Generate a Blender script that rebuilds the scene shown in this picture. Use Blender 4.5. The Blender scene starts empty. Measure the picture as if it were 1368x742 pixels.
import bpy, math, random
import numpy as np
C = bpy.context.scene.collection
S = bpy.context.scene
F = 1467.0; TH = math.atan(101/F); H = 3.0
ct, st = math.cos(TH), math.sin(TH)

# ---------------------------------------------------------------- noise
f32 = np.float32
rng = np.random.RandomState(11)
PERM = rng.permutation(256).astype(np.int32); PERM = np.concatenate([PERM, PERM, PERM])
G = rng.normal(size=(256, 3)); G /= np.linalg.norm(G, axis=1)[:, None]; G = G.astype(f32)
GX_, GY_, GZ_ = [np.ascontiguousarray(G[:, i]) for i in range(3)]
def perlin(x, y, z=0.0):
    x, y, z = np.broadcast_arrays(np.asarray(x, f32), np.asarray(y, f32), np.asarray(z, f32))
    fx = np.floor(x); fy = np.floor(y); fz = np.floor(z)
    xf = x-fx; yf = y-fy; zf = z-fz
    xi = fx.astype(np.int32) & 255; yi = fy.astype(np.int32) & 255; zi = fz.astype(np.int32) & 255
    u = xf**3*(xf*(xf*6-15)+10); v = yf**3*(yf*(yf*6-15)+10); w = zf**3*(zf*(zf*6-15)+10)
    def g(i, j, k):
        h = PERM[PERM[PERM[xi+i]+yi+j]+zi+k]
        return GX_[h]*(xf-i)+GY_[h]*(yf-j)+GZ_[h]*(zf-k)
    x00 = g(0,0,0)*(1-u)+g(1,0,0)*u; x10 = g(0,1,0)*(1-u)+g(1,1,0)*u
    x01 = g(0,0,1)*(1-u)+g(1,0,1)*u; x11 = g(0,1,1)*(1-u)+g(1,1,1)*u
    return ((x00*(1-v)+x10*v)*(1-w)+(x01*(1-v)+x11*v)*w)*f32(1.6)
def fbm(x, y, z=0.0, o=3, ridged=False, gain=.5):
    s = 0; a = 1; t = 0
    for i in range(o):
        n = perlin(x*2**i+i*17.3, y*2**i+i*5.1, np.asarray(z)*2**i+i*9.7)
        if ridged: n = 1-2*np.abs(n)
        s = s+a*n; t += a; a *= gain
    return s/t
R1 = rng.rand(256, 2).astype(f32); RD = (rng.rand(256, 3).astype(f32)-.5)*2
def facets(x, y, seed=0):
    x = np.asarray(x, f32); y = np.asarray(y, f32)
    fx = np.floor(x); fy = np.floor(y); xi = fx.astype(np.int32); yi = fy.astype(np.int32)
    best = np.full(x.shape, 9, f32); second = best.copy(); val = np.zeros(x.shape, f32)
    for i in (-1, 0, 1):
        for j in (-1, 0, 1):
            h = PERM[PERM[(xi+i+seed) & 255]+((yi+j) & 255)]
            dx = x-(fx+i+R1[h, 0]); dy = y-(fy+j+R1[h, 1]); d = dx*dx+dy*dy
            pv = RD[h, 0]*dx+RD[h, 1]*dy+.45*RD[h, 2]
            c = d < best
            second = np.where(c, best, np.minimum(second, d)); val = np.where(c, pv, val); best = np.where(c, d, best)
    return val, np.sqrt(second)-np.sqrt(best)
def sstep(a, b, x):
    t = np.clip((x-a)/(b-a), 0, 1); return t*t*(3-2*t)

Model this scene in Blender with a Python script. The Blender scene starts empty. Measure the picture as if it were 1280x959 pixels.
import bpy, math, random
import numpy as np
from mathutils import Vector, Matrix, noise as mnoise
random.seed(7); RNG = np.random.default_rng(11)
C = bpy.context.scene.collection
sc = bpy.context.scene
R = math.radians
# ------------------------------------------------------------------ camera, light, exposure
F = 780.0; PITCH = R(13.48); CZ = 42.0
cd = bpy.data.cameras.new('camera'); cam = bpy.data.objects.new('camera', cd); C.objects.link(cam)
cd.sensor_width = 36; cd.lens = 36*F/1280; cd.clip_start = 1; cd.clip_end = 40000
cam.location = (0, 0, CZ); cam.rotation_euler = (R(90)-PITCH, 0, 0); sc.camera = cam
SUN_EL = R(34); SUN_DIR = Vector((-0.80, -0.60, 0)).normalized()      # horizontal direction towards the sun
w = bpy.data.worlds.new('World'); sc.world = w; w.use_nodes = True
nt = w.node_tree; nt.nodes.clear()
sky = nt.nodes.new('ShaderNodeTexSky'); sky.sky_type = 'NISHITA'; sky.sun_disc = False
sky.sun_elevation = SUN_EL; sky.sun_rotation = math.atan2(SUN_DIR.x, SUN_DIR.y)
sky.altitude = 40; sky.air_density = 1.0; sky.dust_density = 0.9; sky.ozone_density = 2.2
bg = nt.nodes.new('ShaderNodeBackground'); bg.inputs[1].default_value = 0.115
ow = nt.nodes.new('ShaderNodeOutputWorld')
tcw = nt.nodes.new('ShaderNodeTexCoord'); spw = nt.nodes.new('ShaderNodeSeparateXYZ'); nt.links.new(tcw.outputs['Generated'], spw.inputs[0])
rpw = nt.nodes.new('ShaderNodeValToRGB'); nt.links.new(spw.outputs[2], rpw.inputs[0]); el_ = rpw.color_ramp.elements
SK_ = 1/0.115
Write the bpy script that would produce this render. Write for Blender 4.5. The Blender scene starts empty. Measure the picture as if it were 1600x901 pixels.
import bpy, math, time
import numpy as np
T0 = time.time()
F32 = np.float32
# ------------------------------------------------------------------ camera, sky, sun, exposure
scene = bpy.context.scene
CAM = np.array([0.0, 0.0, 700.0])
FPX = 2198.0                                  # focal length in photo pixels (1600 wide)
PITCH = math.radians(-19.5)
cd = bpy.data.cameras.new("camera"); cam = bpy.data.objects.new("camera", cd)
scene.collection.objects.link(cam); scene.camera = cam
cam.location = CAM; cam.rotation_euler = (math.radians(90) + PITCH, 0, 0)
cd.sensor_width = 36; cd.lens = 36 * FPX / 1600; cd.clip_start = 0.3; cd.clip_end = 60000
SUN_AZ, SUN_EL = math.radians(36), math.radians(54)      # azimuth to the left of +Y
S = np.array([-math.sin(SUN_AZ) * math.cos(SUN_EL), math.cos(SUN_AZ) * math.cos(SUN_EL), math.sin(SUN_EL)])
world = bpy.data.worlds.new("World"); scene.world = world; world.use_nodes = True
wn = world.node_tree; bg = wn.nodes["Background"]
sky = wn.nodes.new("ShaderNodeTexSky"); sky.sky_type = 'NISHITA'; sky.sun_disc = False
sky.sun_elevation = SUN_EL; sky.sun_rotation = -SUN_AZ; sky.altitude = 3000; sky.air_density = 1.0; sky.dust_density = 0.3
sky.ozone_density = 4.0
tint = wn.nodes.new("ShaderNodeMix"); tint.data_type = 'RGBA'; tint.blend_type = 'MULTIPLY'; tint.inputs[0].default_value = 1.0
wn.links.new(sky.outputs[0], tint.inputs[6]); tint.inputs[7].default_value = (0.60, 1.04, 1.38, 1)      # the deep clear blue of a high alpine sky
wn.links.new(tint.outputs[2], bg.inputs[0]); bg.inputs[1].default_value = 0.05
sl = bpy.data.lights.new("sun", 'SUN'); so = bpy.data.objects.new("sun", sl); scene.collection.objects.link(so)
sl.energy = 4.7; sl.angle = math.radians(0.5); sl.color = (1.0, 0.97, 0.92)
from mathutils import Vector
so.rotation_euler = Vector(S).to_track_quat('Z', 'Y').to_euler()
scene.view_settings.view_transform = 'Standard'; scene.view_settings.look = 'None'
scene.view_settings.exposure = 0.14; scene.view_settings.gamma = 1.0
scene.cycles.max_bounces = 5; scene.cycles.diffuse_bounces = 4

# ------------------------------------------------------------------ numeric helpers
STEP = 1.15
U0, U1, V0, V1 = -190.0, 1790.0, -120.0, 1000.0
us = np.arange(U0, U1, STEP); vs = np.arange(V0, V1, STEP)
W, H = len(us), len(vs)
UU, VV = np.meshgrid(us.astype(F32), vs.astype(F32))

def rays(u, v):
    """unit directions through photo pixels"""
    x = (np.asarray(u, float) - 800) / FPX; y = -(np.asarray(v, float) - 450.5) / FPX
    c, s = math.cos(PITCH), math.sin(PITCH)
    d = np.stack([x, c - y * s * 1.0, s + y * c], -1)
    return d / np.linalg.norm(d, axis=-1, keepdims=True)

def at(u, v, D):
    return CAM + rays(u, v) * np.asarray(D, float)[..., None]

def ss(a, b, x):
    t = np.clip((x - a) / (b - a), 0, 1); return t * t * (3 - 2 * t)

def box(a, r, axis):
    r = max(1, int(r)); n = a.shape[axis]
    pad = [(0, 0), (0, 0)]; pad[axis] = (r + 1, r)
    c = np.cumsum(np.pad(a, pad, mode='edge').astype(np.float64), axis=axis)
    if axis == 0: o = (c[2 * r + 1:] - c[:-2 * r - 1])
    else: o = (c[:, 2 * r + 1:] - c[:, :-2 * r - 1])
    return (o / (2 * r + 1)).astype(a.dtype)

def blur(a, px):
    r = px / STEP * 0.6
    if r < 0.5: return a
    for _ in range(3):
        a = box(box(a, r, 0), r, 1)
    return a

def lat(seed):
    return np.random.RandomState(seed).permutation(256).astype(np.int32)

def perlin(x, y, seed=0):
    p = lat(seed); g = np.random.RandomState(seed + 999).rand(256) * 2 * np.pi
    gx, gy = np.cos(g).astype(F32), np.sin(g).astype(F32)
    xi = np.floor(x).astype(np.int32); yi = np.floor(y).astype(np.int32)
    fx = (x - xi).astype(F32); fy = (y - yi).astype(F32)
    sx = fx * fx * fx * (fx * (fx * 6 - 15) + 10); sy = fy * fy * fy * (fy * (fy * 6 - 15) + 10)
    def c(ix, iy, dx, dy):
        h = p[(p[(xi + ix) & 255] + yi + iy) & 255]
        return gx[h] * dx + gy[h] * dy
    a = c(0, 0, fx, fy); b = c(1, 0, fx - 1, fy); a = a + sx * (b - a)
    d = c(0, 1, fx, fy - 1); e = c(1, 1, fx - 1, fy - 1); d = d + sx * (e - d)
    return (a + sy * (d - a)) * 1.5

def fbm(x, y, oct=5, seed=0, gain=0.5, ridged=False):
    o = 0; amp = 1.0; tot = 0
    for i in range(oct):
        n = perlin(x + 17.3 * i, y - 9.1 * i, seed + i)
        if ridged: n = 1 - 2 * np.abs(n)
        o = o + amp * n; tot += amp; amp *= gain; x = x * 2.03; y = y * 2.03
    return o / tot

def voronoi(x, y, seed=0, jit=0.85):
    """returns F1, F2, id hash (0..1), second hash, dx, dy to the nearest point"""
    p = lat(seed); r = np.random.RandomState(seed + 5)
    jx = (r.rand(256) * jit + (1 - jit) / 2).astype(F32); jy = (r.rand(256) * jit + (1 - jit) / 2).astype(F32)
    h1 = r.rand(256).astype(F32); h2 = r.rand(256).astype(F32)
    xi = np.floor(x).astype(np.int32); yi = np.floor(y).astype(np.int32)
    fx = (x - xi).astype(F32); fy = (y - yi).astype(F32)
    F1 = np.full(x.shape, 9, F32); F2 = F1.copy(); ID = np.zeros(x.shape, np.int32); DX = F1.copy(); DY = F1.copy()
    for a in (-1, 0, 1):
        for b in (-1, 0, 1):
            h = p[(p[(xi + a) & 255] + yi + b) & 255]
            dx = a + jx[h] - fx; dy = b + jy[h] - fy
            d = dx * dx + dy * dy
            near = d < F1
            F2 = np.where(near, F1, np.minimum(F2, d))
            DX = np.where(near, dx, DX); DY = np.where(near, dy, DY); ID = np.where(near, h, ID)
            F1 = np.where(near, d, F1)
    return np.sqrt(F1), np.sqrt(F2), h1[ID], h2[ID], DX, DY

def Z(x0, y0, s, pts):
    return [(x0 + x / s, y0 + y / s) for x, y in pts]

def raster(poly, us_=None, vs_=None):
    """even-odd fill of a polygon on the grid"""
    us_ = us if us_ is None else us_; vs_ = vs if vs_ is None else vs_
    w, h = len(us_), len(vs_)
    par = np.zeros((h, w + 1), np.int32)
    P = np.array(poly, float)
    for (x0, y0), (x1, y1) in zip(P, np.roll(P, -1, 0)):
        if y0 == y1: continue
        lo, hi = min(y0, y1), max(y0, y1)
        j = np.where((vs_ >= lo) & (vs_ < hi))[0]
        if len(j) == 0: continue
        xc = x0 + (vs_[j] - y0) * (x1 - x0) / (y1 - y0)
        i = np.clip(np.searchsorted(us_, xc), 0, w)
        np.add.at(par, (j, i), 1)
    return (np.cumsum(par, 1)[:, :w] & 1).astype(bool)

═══

◆ TASK TO COMPLETE: Output, please, only the lines running from the start of the entries through the line that contains "ct, st = math.cos(TH), math.sin(TH)", including both of those lines.

◆ FULL OUTPUT:
Generate a Blender script that rebuilds the scene shown in this picture. Use Blender 4.5. The Blender scene starts empty. Measure the picture as if it were 1368x742 pixels.
import bpy, math, random
import numpy as np
C = bpy.context.scene.collection
S = bpy.context.scene
F = 1467.0; TH = math.atan(101/F); H = 3.0
ct, st = math.cos(TH), math.sin(TH)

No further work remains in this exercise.